Adunia explains the structure of his family, what his neighborhood looked like, and talks about the local history. As a child, he helped work in the fields and made deliveries to the nearby market. His parents taught him to sew, read and write. In his free time and on the sabbath, he used to play various games with his relatives.
According to tradition, the reigns of leadership were given to the strong. Adunia’s father, who was a lion hunter, was appointed as a judge and tax collector. When Adunia was ten years old, his father taught him to shoot a gun, and at the age of 11 he joined his father in the court. Adunia describes his father’s role as a judge, the hierarchy of the courts, and the way trials were conducted during the regime of Emperor Haile Selassie. Many trials dealt with disputes about agricultural land, trade or theft.
Adunia talks about the hunting trips his father went on and the preparations for them. He lists the tactics they used to catch various animals, which animals they looked for and which they had to trap, as well as the customs of kashrut and ritual purity connected to each animal.

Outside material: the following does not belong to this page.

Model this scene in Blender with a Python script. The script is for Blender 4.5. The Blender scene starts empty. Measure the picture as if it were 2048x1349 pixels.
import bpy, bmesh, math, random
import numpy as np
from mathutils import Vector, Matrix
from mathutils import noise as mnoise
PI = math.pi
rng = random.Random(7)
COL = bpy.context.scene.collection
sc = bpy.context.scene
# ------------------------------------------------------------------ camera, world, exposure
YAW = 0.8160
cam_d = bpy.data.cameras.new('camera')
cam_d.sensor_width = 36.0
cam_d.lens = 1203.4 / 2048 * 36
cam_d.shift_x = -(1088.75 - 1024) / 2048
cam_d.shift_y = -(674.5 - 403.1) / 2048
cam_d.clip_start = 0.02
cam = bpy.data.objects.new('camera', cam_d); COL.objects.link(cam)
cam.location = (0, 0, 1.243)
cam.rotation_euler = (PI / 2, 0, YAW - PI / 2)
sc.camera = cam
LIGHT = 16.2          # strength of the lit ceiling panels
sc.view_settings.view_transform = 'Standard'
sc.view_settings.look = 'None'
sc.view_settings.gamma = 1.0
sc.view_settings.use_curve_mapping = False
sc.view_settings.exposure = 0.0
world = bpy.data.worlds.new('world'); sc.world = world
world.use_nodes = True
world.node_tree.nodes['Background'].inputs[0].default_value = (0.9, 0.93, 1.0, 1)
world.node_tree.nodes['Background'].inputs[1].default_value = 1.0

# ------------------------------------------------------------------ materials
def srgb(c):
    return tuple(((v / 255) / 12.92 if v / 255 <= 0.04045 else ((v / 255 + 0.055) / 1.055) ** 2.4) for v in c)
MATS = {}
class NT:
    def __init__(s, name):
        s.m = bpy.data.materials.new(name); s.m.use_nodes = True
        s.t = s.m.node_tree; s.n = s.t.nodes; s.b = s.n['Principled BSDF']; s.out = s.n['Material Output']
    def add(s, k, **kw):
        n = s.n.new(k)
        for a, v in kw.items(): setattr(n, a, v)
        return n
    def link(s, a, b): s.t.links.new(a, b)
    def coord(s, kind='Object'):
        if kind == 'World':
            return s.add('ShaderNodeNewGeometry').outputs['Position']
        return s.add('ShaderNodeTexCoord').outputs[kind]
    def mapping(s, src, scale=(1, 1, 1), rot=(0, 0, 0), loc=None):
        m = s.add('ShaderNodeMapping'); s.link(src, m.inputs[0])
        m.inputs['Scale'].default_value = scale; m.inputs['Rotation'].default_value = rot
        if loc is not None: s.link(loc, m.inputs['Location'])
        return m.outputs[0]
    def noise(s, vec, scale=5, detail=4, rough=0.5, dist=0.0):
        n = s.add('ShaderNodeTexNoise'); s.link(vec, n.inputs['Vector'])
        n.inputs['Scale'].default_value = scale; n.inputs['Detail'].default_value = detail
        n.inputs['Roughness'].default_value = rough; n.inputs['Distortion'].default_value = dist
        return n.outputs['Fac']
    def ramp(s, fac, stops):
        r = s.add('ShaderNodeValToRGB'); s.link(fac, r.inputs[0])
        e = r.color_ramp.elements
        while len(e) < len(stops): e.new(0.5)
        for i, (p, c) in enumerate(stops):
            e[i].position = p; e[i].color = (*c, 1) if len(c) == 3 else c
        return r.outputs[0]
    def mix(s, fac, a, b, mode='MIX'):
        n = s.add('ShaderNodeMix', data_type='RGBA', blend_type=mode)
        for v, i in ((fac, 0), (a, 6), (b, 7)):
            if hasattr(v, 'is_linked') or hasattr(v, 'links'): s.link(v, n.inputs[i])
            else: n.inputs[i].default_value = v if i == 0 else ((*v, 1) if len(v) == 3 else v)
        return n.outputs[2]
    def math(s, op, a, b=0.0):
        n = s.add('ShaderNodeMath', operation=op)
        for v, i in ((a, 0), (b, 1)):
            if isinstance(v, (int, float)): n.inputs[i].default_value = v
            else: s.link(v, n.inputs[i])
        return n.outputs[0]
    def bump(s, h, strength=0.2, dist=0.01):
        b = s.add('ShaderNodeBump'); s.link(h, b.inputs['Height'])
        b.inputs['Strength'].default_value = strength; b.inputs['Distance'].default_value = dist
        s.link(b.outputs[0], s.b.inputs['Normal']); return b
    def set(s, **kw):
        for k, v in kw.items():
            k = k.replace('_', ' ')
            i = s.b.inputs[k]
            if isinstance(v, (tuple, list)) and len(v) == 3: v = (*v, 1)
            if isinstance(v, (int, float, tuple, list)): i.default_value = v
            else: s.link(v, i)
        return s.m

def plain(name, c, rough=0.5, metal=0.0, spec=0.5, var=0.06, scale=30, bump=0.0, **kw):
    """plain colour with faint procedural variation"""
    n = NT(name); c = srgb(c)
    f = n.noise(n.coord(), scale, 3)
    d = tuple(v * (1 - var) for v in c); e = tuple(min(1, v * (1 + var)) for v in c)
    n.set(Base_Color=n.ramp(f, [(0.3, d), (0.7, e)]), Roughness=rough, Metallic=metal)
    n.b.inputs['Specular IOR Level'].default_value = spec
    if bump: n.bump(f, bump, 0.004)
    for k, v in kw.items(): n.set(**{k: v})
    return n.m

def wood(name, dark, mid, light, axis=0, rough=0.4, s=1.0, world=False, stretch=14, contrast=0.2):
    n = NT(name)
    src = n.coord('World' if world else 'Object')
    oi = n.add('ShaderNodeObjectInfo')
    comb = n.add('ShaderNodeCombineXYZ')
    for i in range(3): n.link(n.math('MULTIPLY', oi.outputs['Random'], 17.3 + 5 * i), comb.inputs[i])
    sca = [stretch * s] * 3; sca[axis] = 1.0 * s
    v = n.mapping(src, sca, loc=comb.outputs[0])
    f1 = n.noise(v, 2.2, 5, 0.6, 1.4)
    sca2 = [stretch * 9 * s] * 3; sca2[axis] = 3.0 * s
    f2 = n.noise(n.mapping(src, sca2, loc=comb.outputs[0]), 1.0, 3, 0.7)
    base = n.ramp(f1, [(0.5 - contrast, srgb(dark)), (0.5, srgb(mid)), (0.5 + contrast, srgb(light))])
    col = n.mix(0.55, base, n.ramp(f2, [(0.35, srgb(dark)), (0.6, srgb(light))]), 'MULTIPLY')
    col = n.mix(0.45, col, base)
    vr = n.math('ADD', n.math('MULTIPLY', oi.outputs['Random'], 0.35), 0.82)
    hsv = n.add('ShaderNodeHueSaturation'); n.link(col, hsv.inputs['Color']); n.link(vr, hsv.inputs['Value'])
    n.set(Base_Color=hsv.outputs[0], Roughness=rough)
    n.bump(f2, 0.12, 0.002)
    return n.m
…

He also tells of a lion cub that his father gave to the leader of the Gojjam region. The cub lived in the regional zoo until the Derg party came to power.
When he grew up, he got married and set out on his own. He became a farmer of his own lands. From the harvest season until the following planting season, he would work in trade. Together with other merchants, Adunia would travel for three days to Sudan and back, bringing merchandise in demand to and from Ethiopia. So, for example, he would take sheep, cattle, and cannabis to Sudan and return to Ethiopia with spices, clothes and radios. Adunia talks about his journeys, the secrets of trading, the routes he travelled and their many dangers.
Adunia learned Sudanese and began to earn money and enlarge his wealth. When he heard that the path for immigration to Israel via Sudan had opened up, he began to work in Sudan for a wealthy merchant who hired his services as supervisor of the transfer of sesame seeds in a train of camels. After working and waiting for six months, Adunia understood that there had been no development in the immigration to Israel. He returned to Ethiopia, built his house and established a family. He carried on working in agriculture and trade until he immigrated to Israel with his family.